Viele verrückte Dinge
Die Chinesin Sutong und die Kolumbianerin Ana sind für ein Studienprojekt nach Brüssel gekommen. Für europäische Wahlen interessierten sie sich nicht so sehr, geben sie zu. Aber sie seien froh, dass der europäische Rechtspopulismus einen Dämpfer erhalten habe. "Seit dem Brexit und der Wahl Donald Trumps habe ich den Eindruck, als würden einzelne Länder nach außen völlig dichtmachen. Die Leute sind besorgt und wissen nicht, in welche Richtung sich die Welt entwickelt", meint die 27-jährige Sutong. "In letzter Zeit sind so viele Dinge passiert, von denen die Leute dachten, dass sie niemals passieren würden." Was, wenn noch mehr verrückte Dinge geschähen, fragt sie. In China fragten sich einige zum Beispiel, ob es die EU noch lange geben werde.
Christoph ist froh, dass es die EU gibt. Der 25-Jährige arbeitet für einen belgischen Abgeordneten im Europäischen Parlament. Das Brexit-Referendum in Großbritannien und die Präsidentschaftswahl in den USA seien unterschätzt worden, meint er. Nun hätten Politiker Angst, den gleichen Fehler noch einmal zu machen. "Sie denken, dass die Leute wütend seien. Einige sind das auch, aber sie sind nicht in der Mehrheit." Dass so viele Parteien mit klar proeuropäischer Botschaft, darunter auch linke und liberale, Wähler dazu gewonnen haben, gebe ihm Hoffnung.
Tatsächlich sind die eigentlichen Gewinner dieser Wahl weder die "Partei für die Freiheit" (PVV) von Geert Wilders noch die liberale Partei VVD von Ministerpräsident Mark Rutte.

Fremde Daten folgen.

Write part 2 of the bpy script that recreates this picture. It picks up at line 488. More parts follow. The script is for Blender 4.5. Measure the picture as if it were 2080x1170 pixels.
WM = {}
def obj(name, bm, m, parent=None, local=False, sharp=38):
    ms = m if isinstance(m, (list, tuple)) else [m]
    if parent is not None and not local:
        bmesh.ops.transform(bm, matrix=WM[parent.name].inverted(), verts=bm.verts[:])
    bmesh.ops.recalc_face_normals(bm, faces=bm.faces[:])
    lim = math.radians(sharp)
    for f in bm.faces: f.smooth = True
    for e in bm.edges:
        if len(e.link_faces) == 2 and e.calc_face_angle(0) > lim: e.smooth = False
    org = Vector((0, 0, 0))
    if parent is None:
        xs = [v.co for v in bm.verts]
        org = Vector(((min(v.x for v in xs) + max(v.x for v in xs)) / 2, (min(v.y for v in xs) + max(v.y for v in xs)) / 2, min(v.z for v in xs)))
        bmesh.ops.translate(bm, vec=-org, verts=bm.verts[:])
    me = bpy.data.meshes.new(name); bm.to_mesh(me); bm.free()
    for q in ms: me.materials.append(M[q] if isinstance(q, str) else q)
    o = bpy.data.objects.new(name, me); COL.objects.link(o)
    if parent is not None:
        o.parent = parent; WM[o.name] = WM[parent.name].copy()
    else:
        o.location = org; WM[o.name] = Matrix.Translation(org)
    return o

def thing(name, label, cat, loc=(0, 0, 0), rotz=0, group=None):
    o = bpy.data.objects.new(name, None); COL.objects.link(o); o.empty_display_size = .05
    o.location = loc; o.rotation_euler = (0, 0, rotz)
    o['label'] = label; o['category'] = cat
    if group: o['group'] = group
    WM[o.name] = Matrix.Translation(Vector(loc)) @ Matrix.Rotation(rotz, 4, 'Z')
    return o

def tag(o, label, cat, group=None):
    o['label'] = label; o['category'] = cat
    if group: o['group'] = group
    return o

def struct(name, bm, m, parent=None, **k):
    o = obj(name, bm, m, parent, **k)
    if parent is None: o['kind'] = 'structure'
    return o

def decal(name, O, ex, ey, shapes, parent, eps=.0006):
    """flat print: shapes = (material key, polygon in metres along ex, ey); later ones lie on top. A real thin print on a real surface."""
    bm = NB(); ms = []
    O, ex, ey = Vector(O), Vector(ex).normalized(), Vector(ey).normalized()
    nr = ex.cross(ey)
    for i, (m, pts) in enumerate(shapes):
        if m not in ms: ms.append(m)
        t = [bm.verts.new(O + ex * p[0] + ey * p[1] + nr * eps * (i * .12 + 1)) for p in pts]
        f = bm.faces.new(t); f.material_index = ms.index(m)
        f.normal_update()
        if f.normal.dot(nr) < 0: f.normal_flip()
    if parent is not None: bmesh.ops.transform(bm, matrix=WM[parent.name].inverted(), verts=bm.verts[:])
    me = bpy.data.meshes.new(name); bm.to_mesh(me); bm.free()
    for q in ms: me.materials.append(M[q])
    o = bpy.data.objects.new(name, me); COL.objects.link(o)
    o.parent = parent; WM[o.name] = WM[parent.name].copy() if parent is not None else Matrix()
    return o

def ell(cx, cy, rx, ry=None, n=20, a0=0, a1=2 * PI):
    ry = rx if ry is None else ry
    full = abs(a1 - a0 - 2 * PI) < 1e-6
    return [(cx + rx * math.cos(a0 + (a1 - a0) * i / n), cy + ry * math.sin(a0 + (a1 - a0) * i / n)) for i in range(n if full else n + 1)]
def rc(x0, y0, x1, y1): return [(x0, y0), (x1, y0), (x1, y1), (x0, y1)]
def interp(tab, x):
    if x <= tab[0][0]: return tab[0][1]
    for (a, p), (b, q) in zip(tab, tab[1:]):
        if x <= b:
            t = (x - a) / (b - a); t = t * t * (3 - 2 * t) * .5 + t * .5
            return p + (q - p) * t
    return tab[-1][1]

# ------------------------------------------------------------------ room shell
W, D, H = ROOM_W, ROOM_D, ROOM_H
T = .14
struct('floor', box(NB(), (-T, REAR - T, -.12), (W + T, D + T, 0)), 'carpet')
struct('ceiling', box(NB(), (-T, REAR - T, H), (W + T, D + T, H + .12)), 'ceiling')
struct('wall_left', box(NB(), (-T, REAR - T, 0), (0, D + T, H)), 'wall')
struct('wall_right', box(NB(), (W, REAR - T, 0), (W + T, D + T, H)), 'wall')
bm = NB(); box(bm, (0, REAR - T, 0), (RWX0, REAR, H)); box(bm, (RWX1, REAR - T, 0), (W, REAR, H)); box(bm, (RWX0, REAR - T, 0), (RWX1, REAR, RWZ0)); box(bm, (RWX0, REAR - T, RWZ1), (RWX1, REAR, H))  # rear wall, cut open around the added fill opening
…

Während Ruttes Partei im Vergleich zur vorherigen Wahl 2012 sogar an Zustimmung verloren hat, konnte die PVV zwar drei Prozent zulegen. Dennoch: Überraschend ist vor allem der Zugewinn von über sechs Prozentpunkten für die Partei "Groenlinks" von Jesse Klaver. Auch die linksliberale Partei D66 konnte sich über vier Prozentpunkte mehr freuen.
Wegen Brexit und Trump?
Christoph erklärt sich das so: In vorherigen Wahlen sei es nur um die Dinge gegangen, die falsch liefen. "Aber in den Niederlanden gab es konkrete Projekte für die Zukunft, die Bürger mit ihrer Stimme unterstützen konnten", meint der Flame. "Das haben sie mit überwältigender Mehrheit getan."
Mit 77 Prozent war die Wahlbeteiligung in den Niederlanden vergleichsweise hoch. Darunter waren auch viele junge Menschen - eine Tatsache, die am Wahlabend viele Politiker als besonders positiv herausstellten. "Die Menschen konnten sich seit langer Zeit mal wieder für etwas begeistern", denkt Christoph. "Vielleicht ist es wegen des Brexits und Trump." Da hätten die Menschen gesehen, was passieren kann, wenn sie nicht wählen gehen. Am Ende hätten viele mit einem Ergebnis leben müssen, das sie so nicht gewollt hätten. Das sei dieses Mal anders gewesen. Der junge Belgier resümiert: "Die Niederlande haben gesprochen - und sie haben es gut gemacht."